* [The task] Copy exactly the lines from the start of the data below through the one that carries "col = sc.collection", and only those.

-.-.-

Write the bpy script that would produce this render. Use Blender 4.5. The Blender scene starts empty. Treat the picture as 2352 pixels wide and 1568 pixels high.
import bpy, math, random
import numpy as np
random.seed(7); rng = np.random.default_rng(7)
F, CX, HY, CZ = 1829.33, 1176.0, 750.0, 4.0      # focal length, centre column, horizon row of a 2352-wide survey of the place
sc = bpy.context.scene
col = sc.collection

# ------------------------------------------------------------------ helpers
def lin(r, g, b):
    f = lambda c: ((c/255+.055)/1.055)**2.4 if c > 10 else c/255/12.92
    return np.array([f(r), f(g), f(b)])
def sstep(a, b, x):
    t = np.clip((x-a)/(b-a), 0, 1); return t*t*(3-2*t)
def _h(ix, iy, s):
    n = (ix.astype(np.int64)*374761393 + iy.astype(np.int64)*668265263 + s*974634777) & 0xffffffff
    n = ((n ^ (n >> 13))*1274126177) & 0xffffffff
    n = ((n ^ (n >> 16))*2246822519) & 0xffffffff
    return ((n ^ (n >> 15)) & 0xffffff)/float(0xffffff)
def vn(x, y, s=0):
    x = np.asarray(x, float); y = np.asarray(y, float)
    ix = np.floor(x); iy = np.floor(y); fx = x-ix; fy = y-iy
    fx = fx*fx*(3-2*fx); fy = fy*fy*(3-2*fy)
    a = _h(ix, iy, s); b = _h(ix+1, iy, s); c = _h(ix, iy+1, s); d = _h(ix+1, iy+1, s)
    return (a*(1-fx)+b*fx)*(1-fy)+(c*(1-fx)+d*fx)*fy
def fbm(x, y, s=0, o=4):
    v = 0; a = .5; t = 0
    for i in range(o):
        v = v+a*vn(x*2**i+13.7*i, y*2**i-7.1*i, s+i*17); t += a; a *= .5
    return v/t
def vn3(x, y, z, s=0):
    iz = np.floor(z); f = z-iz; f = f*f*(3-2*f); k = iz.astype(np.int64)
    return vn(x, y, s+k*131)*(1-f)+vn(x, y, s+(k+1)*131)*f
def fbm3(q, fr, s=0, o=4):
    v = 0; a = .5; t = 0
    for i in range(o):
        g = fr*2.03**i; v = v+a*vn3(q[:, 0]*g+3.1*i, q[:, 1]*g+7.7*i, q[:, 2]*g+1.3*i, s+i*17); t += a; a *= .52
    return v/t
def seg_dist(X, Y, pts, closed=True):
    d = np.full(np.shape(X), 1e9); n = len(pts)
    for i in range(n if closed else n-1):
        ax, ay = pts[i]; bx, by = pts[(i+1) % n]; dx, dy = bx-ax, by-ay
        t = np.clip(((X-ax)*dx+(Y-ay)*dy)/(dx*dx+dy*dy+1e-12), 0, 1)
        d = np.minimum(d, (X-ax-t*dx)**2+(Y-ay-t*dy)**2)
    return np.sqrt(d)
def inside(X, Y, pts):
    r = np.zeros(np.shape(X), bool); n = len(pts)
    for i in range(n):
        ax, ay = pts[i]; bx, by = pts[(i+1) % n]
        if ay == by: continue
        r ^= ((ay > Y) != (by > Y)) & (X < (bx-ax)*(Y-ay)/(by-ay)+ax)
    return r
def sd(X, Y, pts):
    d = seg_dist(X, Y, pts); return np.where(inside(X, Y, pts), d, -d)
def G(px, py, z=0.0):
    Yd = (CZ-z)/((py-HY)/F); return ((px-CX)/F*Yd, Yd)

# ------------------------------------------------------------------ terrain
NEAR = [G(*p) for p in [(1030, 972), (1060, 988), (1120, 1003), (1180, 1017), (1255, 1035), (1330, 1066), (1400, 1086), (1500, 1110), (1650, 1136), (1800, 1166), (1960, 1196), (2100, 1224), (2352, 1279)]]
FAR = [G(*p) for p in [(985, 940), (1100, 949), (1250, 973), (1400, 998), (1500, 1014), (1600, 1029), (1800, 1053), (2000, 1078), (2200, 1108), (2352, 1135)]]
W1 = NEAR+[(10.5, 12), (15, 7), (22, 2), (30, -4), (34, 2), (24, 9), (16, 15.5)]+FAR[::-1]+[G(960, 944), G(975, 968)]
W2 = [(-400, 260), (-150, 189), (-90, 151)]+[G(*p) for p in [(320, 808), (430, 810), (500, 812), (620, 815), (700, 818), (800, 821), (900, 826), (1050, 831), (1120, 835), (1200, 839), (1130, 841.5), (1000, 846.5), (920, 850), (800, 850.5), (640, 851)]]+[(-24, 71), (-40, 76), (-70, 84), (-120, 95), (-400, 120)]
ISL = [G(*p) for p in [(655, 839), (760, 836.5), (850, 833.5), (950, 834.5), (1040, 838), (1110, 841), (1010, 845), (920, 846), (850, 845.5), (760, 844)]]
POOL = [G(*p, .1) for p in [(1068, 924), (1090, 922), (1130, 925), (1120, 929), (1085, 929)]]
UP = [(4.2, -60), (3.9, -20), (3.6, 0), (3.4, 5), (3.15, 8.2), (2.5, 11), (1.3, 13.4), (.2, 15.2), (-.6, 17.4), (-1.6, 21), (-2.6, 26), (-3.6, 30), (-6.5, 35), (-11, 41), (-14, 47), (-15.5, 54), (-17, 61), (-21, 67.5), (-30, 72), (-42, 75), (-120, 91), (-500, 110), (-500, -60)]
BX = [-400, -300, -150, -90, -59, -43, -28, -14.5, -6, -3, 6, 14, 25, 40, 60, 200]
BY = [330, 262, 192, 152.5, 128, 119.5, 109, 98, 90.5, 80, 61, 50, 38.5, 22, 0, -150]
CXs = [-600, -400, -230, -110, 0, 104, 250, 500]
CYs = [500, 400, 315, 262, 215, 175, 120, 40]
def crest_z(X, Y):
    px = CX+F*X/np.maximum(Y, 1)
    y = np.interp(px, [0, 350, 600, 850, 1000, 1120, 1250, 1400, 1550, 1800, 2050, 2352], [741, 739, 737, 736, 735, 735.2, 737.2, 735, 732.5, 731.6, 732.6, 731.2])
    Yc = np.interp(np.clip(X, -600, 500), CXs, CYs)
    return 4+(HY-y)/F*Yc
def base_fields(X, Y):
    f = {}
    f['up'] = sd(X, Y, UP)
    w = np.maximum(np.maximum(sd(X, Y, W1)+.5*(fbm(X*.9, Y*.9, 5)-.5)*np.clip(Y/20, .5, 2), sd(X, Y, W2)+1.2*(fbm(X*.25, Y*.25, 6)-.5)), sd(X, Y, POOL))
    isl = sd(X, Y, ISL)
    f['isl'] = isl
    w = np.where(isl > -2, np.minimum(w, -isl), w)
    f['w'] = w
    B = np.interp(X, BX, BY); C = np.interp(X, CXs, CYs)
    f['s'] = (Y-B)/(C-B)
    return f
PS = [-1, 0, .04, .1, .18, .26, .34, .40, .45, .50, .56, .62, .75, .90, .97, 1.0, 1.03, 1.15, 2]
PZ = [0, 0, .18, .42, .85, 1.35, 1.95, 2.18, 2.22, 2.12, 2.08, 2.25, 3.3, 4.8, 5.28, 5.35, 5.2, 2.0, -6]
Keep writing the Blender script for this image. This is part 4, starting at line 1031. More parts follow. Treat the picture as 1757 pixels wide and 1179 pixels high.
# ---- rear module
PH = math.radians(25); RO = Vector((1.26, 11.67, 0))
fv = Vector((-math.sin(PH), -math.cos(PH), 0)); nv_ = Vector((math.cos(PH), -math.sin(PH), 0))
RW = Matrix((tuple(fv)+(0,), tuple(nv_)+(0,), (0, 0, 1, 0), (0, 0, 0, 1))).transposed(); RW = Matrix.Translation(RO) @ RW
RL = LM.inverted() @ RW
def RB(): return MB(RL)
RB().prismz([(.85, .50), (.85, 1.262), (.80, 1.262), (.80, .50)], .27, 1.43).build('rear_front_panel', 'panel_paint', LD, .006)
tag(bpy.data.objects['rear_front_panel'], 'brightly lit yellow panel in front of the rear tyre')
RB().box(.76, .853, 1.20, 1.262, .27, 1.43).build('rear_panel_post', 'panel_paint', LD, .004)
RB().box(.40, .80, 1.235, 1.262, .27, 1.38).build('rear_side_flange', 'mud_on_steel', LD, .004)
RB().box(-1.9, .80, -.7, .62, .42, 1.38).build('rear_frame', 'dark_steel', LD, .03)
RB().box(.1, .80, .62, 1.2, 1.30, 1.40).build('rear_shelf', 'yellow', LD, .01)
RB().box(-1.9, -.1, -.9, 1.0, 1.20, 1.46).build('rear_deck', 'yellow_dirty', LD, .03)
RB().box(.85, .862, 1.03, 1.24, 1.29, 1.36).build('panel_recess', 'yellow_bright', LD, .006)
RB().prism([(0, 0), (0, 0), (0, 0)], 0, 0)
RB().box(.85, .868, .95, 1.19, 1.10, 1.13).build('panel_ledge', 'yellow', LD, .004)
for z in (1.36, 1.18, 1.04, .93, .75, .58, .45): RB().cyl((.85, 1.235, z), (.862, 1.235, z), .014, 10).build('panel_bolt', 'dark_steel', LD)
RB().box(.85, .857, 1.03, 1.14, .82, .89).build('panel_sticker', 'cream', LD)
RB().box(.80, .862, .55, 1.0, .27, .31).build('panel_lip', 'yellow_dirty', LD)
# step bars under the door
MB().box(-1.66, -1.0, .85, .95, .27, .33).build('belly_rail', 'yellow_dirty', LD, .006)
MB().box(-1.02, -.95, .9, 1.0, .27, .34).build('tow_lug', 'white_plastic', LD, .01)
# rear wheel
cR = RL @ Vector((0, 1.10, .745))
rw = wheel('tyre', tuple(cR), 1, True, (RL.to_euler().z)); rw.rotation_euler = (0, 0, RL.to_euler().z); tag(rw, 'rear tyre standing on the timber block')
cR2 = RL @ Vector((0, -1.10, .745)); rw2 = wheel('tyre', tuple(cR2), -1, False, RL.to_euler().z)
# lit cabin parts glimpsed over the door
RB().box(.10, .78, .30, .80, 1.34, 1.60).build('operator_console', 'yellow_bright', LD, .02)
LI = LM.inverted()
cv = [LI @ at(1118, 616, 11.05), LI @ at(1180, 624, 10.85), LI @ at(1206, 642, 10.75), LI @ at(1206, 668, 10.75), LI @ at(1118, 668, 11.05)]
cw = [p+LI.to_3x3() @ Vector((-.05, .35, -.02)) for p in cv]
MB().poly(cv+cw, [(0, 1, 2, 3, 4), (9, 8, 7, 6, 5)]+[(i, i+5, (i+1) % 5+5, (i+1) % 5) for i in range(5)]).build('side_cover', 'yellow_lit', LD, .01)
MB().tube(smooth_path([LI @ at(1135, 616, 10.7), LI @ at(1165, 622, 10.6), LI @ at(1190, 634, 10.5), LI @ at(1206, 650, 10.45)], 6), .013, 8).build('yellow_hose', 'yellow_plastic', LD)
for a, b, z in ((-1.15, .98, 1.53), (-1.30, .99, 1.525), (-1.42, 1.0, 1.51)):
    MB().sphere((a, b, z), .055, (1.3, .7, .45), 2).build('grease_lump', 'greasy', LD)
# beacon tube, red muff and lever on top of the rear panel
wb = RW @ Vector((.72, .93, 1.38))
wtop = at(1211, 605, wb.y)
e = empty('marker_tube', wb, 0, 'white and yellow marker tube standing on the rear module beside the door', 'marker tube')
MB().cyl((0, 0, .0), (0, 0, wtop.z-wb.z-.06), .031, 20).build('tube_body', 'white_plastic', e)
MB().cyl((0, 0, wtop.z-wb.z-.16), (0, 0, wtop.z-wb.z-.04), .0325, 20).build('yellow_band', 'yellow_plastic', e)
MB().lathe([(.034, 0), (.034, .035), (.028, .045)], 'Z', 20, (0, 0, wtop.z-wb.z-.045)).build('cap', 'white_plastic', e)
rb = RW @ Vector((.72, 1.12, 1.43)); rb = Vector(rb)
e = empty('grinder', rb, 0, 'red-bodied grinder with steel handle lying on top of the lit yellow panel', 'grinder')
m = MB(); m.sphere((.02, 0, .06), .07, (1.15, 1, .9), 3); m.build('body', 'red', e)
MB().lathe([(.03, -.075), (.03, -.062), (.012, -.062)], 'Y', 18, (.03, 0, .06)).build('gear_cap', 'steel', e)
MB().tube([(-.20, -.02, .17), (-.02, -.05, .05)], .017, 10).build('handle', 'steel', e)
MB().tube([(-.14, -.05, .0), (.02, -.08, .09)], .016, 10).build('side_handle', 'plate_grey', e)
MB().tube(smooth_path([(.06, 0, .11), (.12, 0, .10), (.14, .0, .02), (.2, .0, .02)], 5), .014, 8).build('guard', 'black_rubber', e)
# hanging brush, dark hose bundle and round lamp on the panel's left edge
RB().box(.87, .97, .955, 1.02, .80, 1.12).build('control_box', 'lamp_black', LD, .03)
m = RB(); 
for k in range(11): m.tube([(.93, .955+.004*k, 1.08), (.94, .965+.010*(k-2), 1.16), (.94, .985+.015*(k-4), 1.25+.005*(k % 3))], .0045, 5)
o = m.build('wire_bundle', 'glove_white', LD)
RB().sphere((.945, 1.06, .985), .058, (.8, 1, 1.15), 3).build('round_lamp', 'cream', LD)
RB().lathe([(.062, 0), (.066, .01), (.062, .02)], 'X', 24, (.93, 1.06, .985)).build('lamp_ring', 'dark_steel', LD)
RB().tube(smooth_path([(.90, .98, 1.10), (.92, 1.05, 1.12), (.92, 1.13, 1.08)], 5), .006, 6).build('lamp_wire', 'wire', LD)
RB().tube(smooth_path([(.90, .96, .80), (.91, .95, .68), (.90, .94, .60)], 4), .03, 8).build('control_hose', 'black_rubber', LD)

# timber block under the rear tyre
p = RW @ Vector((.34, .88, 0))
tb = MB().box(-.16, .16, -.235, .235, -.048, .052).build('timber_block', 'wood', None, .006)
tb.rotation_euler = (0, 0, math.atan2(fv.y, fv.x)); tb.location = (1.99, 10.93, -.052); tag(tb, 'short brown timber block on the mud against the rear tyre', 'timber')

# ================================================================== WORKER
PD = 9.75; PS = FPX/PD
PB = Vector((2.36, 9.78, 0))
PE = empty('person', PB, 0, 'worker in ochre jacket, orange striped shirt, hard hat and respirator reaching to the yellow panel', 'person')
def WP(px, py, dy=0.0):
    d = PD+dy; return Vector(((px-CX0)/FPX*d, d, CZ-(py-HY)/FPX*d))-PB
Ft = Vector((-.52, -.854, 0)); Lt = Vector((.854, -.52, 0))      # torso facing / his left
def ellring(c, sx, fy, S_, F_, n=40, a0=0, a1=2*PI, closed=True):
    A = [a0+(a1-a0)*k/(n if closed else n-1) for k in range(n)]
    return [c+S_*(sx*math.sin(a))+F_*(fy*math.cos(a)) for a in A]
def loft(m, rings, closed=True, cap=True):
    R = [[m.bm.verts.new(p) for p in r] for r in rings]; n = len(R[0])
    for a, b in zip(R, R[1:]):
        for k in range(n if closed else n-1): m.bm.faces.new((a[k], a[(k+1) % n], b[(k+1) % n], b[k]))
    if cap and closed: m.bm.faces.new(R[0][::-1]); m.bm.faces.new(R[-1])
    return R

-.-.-

* [Correct output]
Write the bpy script that would produce this render. Use Blender 4.5. The Blender scene starts empty. Treat the picture as 2352 pixels wide and 1568 pixels high.
import bpy, math, random
import numpy as np
random.seed(7); rng = np.random.default_rng(7)
F, CX, HY, CZ = 1829.33, 1176.0, 750.0, 4.0      # focal length, centre column, horizon row of a 2352-wide survey of the place
sc = bpy.context.scene
col = sc.collection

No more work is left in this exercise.